Sebagian besar hak warga negara juga dijamin pemerintah, seperti kebebasan berpendapat, kebebasan pers, dan lain-lain.
Pemilu bertujuan untuk menyelenggarakan perubahan pemerintah dengan teratur serta damai seiring dengan mekanisme yang dijamin oleh konstitusi.
Pemilu mewujudkan kedaulatan rakyat dalam kehidupan bernegara sebagai prasyarat negara demokrasi.
Pemilu adalah suatu bentuk dari hak asasi warga negara yang sifatnya prinsipil, karena dalam pelaksanaannya pemerintah wajib mewujudkan hak asasi warga negaranya (political rights), walau sempat berjalan pada awal-awal reformasi sebagai letupan yang lebih progresif terhadap demokrasi yang diharapkan yang telah lama dalam kunjungan otoritarian.
Seiring waktu, praktek demokrasi dalam orde reformasi di usianya yang ke-28 tahun seolah kembali memberi pesan sebagai alarm bahwa demokrasi kita kembali tidak dalam kondisi baik.
Praktek trias politica yang tak berjalan dalam relnya dimana lembaga eksekutif mempraktekkan cara-cara yang tidak sesuai moralitas trias politica, dapat dilihat dari hasil-hasil putusan rumpun yudikatif dalam memutus perkara-perkara politik seperti dalam pemilu dan pilkada yang seolah putusan tersebut hanya milik oligarki dan golongan tertentu.
Sehingga, praktek demokrasi yang kita saksikan seolah begitu ugal-ugalan dan masih banyak yang bisa kita saksikan hal-hal yang mencederai nalar demokrasi kita, salah satu contohnya ialah saat pelaksanaan pemilu lahirnya Putusan MK No. 90/PUU-XXI/2023 yang dipersepsi hasil nepotisme dan melanggar UU KKN.
Setelah itu juga sempat terjadi polemik terhadap Putusan MA Nomor 23 P/HUM/2024 tentang perubahan usia calon kepala daerah dari minimal 30 tahun menjadi 25 tahun untuk calon gubernur/wakil gubernur yang juga ditengarai sebagai putusan untuk kepentingan seseorang dan golongan, walau pada akhirnya keluar Putusan MK 70/PUU-XXII/2024 sekaligus mengakhiri polemik terhadap putusan MA sebelumnya.
Walau demokrasi telah menjadi istilah yang begitu umum dalam percakapan politik dan sosial saat ini, seringkali kita merenungkan apakah realitas demokrasi yang kita alami sehari-hari sesuai dengan idealisme yang diusung oleh konsep tersebut.
Konsep demokrasi merujuk pada situasi dimana sebuah negara mengklaim dirinya sebagai negara demokratis, tetapi dalam praktiknya, demokrasi tersebut mungkin hanya sebatas nama belaka.
Salah satu hambatan utama untuk demokrasi yang sejati adalah oligarki politik.
Sebagai contoh, dalam banyak negara demokratis, elit politik atau kelompok khusus memegang kendali besar atas kekuasaan politik dan ekonomi.
Mereka sering mengendalikan proses pengambilan keputusan, sementara suara rakyat hanya sebatas formalitas.

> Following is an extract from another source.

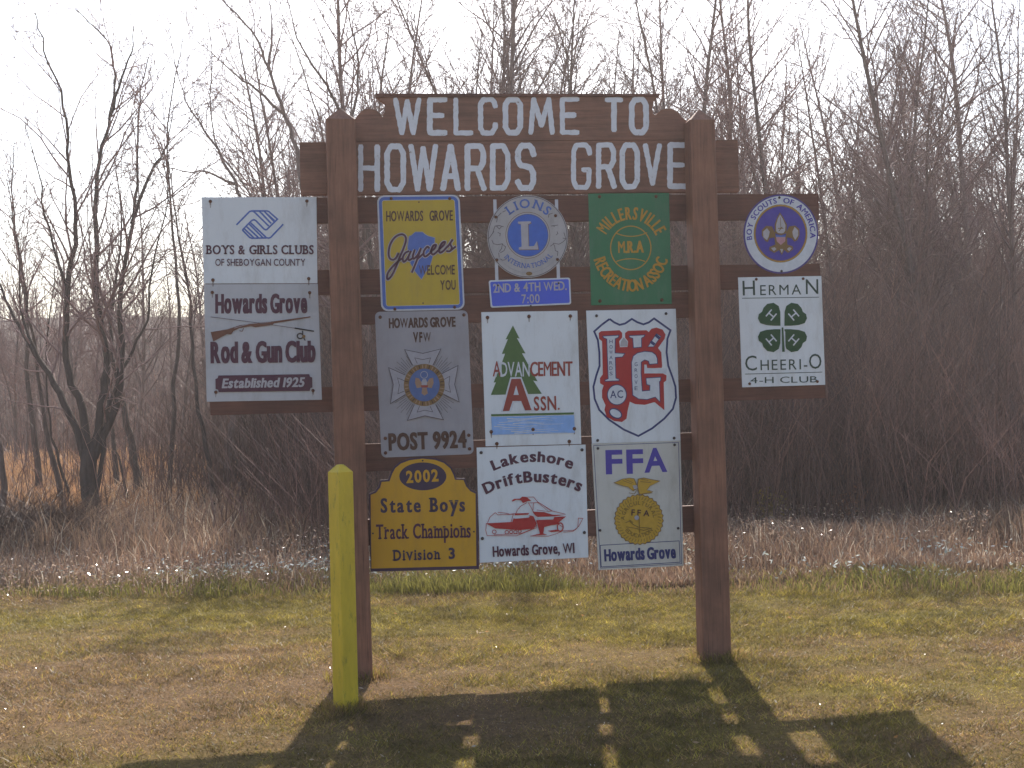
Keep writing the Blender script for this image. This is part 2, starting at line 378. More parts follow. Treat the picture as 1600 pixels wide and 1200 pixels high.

Hal ini mengaburkan batas antara demokrasi dan pemerintahan otoriter.
Untuk demokrasi yang sehat kedepan tentu dibutuhkan sebuah gerakan moral dan substantif untuk kembali mengambil peran strategis dalam menata demokrasi kita kembali ke khittahnya.
Beberapa langkah strategis yang perlu dilakukan di masa depan adalah perbaikan sistem rekrutmen penyelenggara pemilu, perbaikan kerangka hukum pemilu, termasuk sistem dan teknis penyelenggaraan pemilu, dan perbaikan tata kelola pemilu dengan mengedepankan moral values dan democratic values.
Sementara pada konteks politik makro, perbaikan harus dilakukan terutama reformasi partai politik dan penguatan etika politik, perbaikan kesetaraan akses pada sumber daya ekonomi dan politik, serta penguatan masyarakat sipil dengan memperkuat pendidikan politik dan pendidikan demokrasi (Prof. Valina).